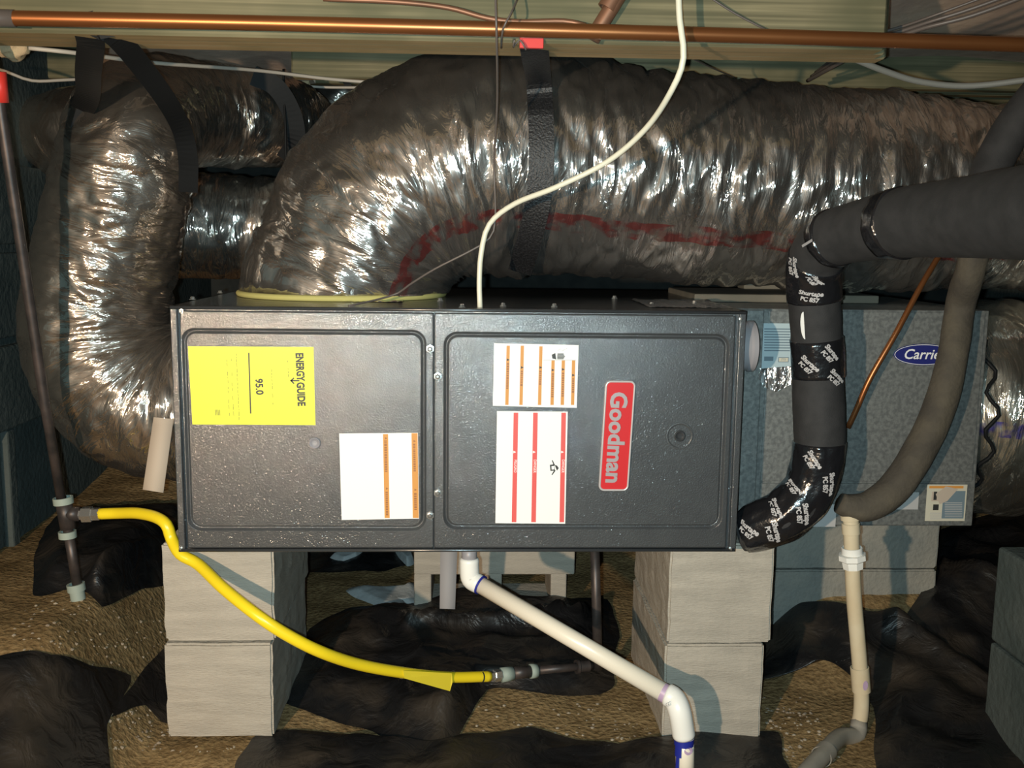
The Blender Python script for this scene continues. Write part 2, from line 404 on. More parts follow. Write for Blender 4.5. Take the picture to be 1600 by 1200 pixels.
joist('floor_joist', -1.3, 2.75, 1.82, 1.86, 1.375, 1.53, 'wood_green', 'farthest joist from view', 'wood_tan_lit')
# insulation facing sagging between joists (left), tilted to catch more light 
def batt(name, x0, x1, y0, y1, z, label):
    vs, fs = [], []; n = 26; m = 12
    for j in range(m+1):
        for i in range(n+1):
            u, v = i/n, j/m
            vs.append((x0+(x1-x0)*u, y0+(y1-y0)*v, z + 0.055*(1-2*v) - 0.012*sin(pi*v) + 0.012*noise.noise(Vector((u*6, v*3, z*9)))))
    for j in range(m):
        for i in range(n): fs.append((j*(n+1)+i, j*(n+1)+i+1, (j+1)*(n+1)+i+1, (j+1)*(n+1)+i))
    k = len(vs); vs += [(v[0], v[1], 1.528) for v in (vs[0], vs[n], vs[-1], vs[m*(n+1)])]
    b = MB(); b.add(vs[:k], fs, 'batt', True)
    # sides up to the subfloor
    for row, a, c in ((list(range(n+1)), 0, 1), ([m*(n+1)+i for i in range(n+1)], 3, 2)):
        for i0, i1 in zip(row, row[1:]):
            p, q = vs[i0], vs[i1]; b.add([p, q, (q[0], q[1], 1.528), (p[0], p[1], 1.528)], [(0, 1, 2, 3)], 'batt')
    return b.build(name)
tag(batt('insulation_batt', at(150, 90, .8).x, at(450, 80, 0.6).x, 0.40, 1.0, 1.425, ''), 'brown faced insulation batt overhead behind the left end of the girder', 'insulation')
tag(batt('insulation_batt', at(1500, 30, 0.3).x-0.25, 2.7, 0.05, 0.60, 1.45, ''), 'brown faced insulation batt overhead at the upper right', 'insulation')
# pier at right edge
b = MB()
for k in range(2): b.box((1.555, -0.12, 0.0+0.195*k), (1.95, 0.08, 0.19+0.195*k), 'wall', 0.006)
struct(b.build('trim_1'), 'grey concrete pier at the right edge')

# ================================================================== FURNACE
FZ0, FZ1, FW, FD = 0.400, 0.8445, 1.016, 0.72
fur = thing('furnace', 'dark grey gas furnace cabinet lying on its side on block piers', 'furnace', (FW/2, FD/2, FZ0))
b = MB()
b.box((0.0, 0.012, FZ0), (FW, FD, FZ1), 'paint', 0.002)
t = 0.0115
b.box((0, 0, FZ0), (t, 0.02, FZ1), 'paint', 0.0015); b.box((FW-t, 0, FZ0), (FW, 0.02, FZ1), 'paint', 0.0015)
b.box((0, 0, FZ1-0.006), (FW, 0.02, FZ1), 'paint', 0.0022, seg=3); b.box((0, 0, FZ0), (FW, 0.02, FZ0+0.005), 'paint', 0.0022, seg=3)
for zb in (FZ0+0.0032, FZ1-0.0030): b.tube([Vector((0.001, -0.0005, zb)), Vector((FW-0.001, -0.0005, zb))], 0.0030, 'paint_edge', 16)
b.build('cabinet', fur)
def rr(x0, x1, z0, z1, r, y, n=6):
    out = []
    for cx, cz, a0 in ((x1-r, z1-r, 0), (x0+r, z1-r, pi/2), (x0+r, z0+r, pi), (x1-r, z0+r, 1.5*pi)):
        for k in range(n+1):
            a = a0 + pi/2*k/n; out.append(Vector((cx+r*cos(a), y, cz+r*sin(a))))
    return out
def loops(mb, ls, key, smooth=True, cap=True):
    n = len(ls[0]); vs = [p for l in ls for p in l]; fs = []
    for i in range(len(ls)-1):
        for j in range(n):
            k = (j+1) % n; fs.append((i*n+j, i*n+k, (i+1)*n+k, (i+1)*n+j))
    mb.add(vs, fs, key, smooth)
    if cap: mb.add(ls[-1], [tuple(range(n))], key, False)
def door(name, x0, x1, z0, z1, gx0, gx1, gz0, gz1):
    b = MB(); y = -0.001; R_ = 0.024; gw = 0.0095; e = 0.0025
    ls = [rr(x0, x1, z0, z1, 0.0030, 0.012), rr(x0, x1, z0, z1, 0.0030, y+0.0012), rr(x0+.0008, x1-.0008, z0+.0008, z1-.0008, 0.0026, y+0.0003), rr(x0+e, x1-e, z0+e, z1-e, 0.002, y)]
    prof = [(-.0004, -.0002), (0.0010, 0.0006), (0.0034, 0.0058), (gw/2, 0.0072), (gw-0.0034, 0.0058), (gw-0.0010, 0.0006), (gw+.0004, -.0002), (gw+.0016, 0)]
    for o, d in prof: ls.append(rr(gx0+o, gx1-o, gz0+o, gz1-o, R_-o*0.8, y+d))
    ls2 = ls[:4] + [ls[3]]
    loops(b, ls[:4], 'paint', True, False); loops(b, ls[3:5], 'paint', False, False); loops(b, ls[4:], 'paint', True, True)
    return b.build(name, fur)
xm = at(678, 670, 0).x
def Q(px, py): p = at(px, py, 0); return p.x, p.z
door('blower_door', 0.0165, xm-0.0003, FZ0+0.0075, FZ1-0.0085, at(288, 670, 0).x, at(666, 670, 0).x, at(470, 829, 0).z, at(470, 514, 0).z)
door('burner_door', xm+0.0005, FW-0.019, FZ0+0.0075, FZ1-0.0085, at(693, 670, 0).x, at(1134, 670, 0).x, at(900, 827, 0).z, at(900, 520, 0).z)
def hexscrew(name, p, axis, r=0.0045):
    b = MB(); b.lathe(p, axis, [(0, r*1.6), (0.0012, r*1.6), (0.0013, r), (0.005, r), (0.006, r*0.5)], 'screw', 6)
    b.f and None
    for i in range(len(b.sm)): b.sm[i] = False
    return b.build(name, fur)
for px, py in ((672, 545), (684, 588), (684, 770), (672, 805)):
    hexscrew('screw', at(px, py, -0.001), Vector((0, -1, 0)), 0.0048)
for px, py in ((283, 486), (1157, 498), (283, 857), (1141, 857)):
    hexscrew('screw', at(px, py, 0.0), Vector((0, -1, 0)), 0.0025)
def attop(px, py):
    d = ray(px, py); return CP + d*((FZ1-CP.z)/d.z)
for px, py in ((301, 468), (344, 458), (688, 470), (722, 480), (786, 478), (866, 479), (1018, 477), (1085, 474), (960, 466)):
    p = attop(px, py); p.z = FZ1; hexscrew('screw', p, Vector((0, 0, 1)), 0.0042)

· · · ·

EXERCISE OBJECTIVE:
Go from the first line of the data above to the line containing "struct(b.build('trim_1'), 'grey concrete" and retype exactly those lines, both included, but none of the pictures.

REPLY:
The Blender Python script for this scene continues. Write part 2, from line 404 on. More parts follow. Write for Blender 4.5. Take the picture to be 1600 by 1200 pixels.
joist('floor_joist', -1.3, 2.75, 1.82, 1.86, 1.375, 1.53, 'wood_green', 'farthest joist from view', 'wood_tan_lit')
# insulation facing sagging between joists (left), tilted to catch more light 
def batt(name, x0, x1, y0, y1, z, label):
    vs, fs = [], []; n = 26; m = 12
    for j in range(m+1):
        for i in range(n+1):
            u, v = i/n, j/m
            vs.append((x0+(x1-x0)*u, y0+(y1-y0)*v, z + 0.055*(1-2*v) - 0.012*sin(pi*v) + 0.012*noise.noise(Vector((u*6, v*3, z*9)))))
    for j in range(m):
        for i in range(n): fs.append((j*(n+1)+i, j*(n+1)+i+1, (j+1)*(n+1)+i+1, (j+1)*(n+1)+i))
    k = len(vs); vs += [(v[0], v[1], 1.528) for v in (vs[0], vs[n], vs[-1], vs[m*(n+1)])]
    b = MB(); b.add(vs[:k], fs, 'batt', True)
    # sides up to the subfloor
    for row, a, c in ((list(range(n+1)), 0, 1), ([m*(n+1)+i for i in range(n+1)], 3, 2)):
        for i0, i1 in zip(row, row[1:]):
            p, q = vs[i0], vs[i1]; b.add([p, q, (q[0], q[1], 1.528), (p[0], p[1], 1.528)], [(0, 1, 2, 3)], 'batt')
    return b.build(name)
tag(batt('insulation_batt', at(150, 90, .8).x, at(450, 80, 0.6).x, 0.40, 1.0, 1.425, ''), 'brown faced insulation batt overhead behind the left end of the girder', 'insulation')
tag(batt('insulation_batt', at(1500, 30, 0.3).x-0.25, 2.7, 0.05, 0.60, 1.45, ''), 'brown faced insulation batt overhead at the upper right', 'insulation')
# pier at right edge
b = MB()
for k in range(2): b.box((1.555, -0.12, 0.0+0.195*k), (1.95, 0.08, 0.19+0.195*k), 'wall', 0.006)
struct(b.build('trim_1'), 'grey concrete pier at the right edge')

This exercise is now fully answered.